Over the years, on the basis of past precedents, the intelligence community tried to untangle the knot and develop a sort of "combat doctrine" for this type of operation. This doctrine holds that only assassinating the leaders of a terrorist group can have a strategic impact, as this is thought to deal a severe blow to the organization. Intelligence professionals cite the 1979 killing of Zuheir Mohsen, head of the pro-Syrian as-Sa'iqa faction, as an example of such an assassination: After his death, the organization fell apart.

But the assassinations - according to foreign reports - of the PLO's Abu Jihad (1988), Islamic Jihad leader Fathi Shikaki (1995) and Hezbollah's Imad Mughniyeh (2008), though they dealt severe blows to their respective organizations, did not cause them to collapse. And this is all the more true when the person assassinated is a mid-level operative like Mabhouh. Every terrorist, no matter how senior, is soon replaced, sometimes by someone even better or more professional.

It sometimes seems as if Israel is caught in a trap it cannot escape. It cannot simply sit with its hands folded; it must take action against the terrorist groups - respond to their attacks, harass them, hurt them.

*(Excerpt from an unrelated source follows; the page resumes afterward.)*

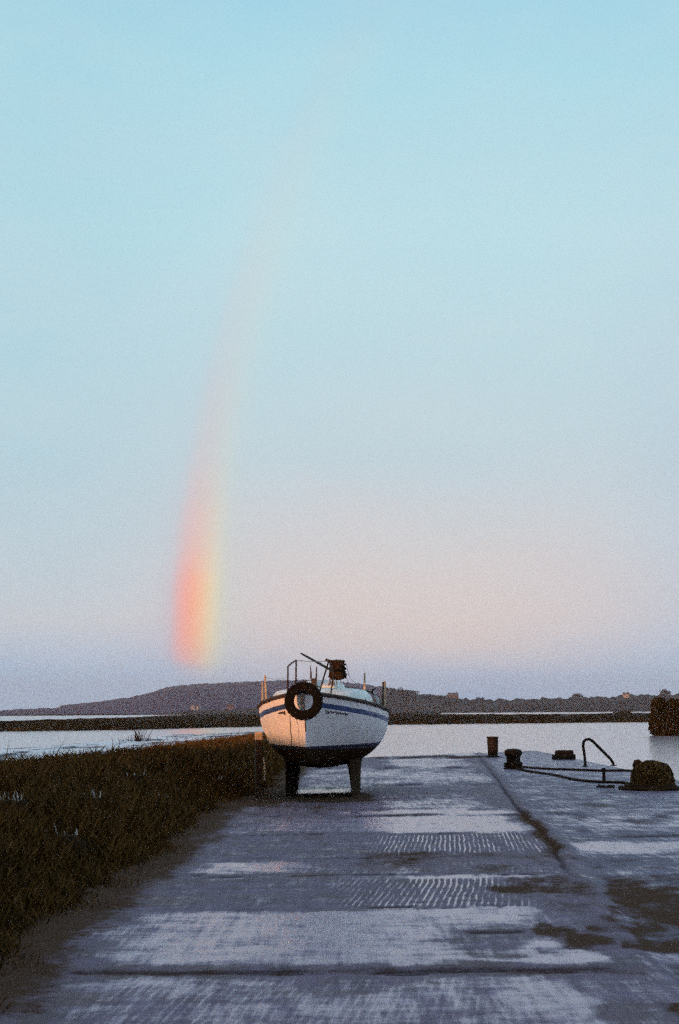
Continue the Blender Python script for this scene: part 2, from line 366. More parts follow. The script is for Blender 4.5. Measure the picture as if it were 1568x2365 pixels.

Yet such operations, and especially assassinations, have no long-term impact on the balance of power. Getting rid of Mabhouh will have only a marginal impact on the battle between Hamas and Israel. He, too, will be suitably replaced. Indeed, Mabhouh himself acquired his last job, which he performed with great success, following the 2006 assassination of his predecessor, Iz a-Din al-Sheikh Khalil, in Damascus. Mabhouh's assassination will thus have only tactical significance.
 
LOL a news article from a jewish website.

No laughing please. Read the article before shooting from the hips.

Ha'aretz, though Jewish, is a very respected liberal and left leaning newspaper and not afraid to call a spade a spade, so unlike the 154th here. In fact, that was quite an insightful and balanced article written.


It sometimes seems as if Israel is caught in a trap it cannot escape. It cannot simply sit with its hands folded; it must take action against the terrorist groups - respond to their attacks, harass them, hurt them. Yet such operations, and especially assassinations, have no long-term impact on the balance of power. Getting rid of Mabhouh will have only a marginal impact on the battle between Hamas and Israel. He, too, will be suitably replaced. Indeed, Mabhouh himself acquired his last job, which he performed with great success, following the 2006 assassination of his predecessor, Iz a-Din al-Sheikh Khalil, in Damascus. Mabhouh's assassination will thus have only tactical significance.
 
ya, but the article also states that "Mossad killing of terror chiefs has little impact on Israel-Hamas war".

if so, why go thru so much trouble?

otherwise, would it be their policy of using extreme and disproportional measures? as they had mentioned before.
 
Technically Israel is at war with his neighbors, it is possible to charge Mossad with War crimes but first of all they need to catch those operatives which is near impossible.
 
I don't see why Interpol should go after the Mossad.
If those who have been harmed by them want to go after them, then by all means do so. Why do you need to have Interpol do the dirty work for you?
Interesting article about the Mossad in Sunday's news papers. Beats reading about Tiger's hypocrisy or Sumiko's whining about how cold it is. Who gives a shit about how cold she is?
Apparently, Mossad does not go after political leaders, preferring to leave it to the political process and does not go after the family members of targets, if they are not directly involved in the terrorist act. Good principles, if they are indeed followed.